Il propulsore fotonico

L’equazione di Einstein

E = m · c² (in cui E è l’energia, m è la massa, c è la velocità della luce)

introduce la possibilità teorica di un sistema di propulsione fotonica.
Come spiegato nelle righe seguenti tale propulsione è solo apparentemente di tipo non Newtoniano.

Nei sistemi di propulsione Newtoniana, lo spostamento di un corpo si ottiene a spese dello spostamento di un altro corpo in base al principio di azione e reazione altrimenti detto terzo principio della dinamica o anche terza legge di Newton. Per esempio nel propulsore a razzo, l’emissione dei gas in coda al propulsore provoca una spinta uguale e contraria sul propulsore. In questo tipo di propulsione la velocità limite raggiungibile è stabilita dalla velocità di espulsione dei gas. Una volta che quest’ultima viene raggiunta, non è più possibile accelerare e un’ulteriore espulsione di gas non produce alcuna spinta.
Un’osservazione fondamentale riguarda la posizione del centro di massa. Infatti, se si considera l’intero sistema, e nel caso della propulsione a razzo va considerato sia il propulsore stesso che tutti i gas espulsi, il centro di massa è fisso, cioè non si sposta mai. In altre parole il centro di massa è immobile.
Mentre nel propulsore a razzo vengono espulse particelle di gas, nel propulsore fotonico vengono espulsi fotoni, ovvero radiazione elettromagnetica.
Unendo l’equazione di Einstein riportata all’inizio alla legge di Planck sull’energia dei fotoni

E = h · f (in cui h è la costante di Planck e f è la frequenza)
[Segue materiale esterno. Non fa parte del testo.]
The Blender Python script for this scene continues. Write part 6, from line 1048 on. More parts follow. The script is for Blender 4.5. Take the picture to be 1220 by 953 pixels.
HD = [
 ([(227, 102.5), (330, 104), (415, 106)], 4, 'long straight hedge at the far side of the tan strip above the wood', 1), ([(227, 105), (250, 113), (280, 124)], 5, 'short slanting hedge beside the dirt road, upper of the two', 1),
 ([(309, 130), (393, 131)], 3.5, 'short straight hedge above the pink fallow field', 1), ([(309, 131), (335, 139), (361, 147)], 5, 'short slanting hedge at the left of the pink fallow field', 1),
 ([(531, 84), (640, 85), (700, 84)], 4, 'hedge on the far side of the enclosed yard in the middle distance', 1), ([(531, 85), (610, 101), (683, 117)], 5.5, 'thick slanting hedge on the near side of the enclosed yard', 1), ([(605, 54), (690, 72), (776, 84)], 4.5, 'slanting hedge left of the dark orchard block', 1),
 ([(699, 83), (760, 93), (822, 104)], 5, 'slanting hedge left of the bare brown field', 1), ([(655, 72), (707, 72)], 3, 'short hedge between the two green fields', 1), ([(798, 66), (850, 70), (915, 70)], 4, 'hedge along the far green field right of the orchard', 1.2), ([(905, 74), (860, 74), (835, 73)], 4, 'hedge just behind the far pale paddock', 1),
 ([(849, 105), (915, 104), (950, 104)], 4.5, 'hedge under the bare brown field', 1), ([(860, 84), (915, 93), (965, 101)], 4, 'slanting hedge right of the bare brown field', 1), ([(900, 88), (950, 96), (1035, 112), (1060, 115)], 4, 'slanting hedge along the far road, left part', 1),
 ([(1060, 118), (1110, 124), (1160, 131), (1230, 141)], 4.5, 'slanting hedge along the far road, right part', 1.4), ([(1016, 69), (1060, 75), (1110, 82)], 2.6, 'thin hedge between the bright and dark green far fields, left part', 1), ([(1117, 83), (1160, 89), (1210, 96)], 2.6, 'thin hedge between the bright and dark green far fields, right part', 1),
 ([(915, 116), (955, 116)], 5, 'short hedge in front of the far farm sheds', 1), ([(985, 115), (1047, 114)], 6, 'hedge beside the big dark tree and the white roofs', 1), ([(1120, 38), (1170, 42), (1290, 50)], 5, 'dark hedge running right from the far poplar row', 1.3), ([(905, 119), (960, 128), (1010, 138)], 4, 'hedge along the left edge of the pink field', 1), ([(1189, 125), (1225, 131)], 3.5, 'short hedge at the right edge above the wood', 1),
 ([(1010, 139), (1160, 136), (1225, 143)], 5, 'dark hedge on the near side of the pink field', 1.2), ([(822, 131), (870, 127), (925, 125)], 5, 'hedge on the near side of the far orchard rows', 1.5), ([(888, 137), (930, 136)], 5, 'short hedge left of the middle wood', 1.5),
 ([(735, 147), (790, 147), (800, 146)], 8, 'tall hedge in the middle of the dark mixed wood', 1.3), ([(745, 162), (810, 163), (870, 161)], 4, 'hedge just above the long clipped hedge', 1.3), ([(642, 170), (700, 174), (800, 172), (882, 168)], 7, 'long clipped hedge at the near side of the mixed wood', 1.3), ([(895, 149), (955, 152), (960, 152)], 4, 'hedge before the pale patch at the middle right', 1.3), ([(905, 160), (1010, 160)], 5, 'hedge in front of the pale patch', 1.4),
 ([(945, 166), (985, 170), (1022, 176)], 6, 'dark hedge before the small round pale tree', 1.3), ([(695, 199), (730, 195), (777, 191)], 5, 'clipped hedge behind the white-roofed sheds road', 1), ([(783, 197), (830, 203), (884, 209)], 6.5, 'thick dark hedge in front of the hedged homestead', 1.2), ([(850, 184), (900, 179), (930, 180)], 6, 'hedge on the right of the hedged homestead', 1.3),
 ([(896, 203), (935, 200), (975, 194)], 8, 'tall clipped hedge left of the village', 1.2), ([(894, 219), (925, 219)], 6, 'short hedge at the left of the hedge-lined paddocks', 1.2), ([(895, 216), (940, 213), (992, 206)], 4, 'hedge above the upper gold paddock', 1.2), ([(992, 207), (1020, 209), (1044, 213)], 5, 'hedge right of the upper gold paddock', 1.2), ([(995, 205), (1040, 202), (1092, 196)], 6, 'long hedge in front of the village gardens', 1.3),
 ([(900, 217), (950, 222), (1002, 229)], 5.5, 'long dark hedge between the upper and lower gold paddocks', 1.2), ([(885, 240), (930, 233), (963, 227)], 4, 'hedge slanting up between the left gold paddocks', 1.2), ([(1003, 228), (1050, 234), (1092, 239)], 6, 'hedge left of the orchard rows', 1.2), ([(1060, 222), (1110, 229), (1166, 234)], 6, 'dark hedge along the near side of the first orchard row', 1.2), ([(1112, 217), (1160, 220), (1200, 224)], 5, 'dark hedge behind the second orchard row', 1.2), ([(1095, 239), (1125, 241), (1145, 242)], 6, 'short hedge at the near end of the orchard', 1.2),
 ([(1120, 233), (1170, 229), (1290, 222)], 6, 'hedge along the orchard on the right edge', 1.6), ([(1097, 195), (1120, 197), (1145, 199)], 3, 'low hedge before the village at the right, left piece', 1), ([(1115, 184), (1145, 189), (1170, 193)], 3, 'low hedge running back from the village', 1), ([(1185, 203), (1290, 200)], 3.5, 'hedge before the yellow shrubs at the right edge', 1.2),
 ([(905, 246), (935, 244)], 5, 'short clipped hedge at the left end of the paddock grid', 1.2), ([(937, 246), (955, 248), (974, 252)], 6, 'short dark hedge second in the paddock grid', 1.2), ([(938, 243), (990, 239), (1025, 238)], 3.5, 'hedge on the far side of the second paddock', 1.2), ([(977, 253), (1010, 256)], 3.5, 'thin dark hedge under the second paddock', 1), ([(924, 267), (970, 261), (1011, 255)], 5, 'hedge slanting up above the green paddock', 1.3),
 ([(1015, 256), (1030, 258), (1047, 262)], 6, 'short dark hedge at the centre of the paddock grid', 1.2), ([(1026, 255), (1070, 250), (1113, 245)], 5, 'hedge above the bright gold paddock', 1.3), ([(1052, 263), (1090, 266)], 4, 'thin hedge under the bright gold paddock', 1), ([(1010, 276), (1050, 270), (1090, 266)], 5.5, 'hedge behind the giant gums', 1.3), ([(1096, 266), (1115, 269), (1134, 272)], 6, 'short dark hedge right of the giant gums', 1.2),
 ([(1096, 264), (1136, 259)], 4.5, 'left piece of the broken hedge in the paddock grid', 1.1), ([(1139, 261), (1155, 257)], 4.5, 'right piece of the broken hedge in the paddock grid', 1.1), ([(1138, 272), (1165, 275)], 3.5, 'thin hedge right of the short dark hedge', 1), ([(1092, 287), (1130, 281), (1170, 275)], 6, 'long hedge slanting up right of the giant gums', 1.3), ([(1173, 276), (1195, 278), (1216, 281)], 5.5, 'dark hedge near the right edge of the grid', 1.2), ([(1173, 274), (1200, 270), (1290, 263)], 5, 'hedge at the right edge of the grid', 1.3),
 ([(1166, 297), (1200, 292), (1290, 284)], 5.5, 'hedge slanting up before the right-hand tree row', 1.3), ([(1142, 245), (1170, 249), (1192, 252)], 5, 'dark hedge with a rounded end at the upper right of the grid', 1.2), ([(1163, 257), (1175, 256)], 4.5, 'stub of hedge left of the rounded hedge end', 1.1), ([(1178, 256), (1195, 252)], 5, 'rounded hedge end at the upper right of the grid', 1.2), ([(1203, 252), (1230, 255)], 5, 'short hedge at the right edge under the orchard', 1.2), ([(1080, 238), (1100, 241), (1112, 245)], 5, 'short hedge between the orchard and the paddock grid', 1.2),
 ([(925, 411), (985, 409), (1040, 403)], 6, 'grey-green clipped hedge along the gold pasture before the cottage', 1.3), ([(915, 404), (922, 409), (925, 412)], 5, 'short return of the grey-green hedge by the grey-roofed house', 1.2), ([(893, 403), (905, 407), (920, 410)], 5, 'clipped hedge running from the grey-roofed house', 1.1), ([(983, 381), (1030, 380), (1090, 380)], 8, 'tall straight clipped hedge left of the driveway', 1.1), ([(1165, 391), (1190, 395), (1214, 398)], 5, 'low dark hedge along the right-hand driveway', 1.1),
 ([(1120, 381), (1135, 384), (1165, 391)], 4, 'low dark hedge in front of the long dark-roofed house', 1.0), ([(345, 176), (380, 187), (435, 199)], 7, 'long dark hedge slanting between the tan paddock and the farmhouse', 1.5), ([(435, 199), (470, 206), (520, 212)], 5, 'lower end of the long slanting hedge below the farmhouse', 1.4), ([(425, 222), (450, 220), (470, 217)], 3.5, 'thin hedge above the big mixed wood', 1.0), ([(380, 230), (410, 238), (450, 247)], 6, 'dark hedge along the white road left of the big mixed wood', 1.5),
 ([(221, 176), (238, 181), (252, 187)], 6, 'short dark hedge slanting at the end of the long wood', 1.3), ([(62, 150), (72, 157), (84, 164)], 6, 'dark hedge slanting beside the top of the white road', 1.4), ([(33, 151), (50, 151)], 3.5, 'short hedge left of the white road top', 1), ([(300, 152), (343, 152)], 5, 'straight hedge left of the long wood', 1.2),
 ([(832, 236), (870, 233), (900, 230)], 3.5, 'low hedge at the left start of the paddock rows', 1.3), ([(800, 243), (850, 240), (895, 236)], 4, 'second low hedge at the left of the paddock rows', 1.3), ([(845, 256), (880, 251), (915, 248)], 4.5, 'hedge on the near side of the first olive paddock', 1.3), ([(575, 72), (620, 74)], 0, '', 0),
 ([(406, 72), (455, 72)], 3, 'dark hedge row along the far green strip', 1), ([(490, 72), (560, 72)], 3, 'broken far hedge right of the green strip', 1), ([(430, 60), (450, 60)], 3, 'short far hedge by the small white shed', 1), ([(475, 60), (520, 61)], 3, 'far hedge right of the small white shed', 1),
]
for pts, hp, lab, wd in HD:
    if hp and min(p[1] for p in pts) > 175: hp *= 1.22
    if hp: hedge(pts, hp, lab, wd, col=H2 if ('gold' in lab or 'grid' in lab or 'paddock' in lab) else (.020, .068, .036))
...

si trova che a ciascun fotone è associabile una massa definita dalla seguente relazione

massa fotonica = h · f / c²


Da un punto di vista Newtoniano quanto sopra implica che l’emissione di un fotone da parte di un corpo equivale all’espulsione di una particella di massa uguale a h·f/c² che viaggia alla velocità della luce.

In base a quanto appena esposto è possibile speculare sulle potenzialità di un ipotetico propulsore fotonico.
Nel propulsore fotonico, dal momento che l’emissione dei fotoni avviene alla velocità della luce, il propulsore riceve spinta fino al raggiungimento di questa e pertanto il suo valore costituisce un limite invalicabile anche in questa visione classica. Tuttavia rispetto alla propulsione a razzo con espulsione di gas si tratta di una velocità limite molto più elevata e quindi un vantaggio incolmabile.
Si noti che l’emissione di fotoni da parte del propulsore non è gratis e l’energia emessa come radiazione viene pagata dal propulsore come perdita di massa.
La spinta generata dall’emissione di radiazione elettromagnetica può essere calcolata come mostrato di seguito:

m·c² = E

m·c = E/c

m·c/t = E·c/t (in cui t è il tempo)

m·a = P/c (in cui P è la potenza irradiata)

F = P/c (in cui F è la spinta)

L’ultima relazione permette di calcolare che per generare una spinta di 1 Newton è necessaria una potenza irradiata pari a 300 milioni di watt.
Purtroppo tale valore di potenza è talmente elevato da mettere in discussione l’accessibilità tecnologica del propulsore fotonico.

Quanto esposto in questa pubblicazione porta inoltre ad un’ultima ed importantissima osservazione.
Prendendo in considerazione l’intero universo, pur essendo le galassie che lo compongono in continuo movimento, se nella valutazione del suo centro di massa oltre ai corpi celesti si tiene conto anche della distribuzione della radiazione elettromagnetica, la sua posizione è stata, è e rimarrà in eterno sempre la stessa.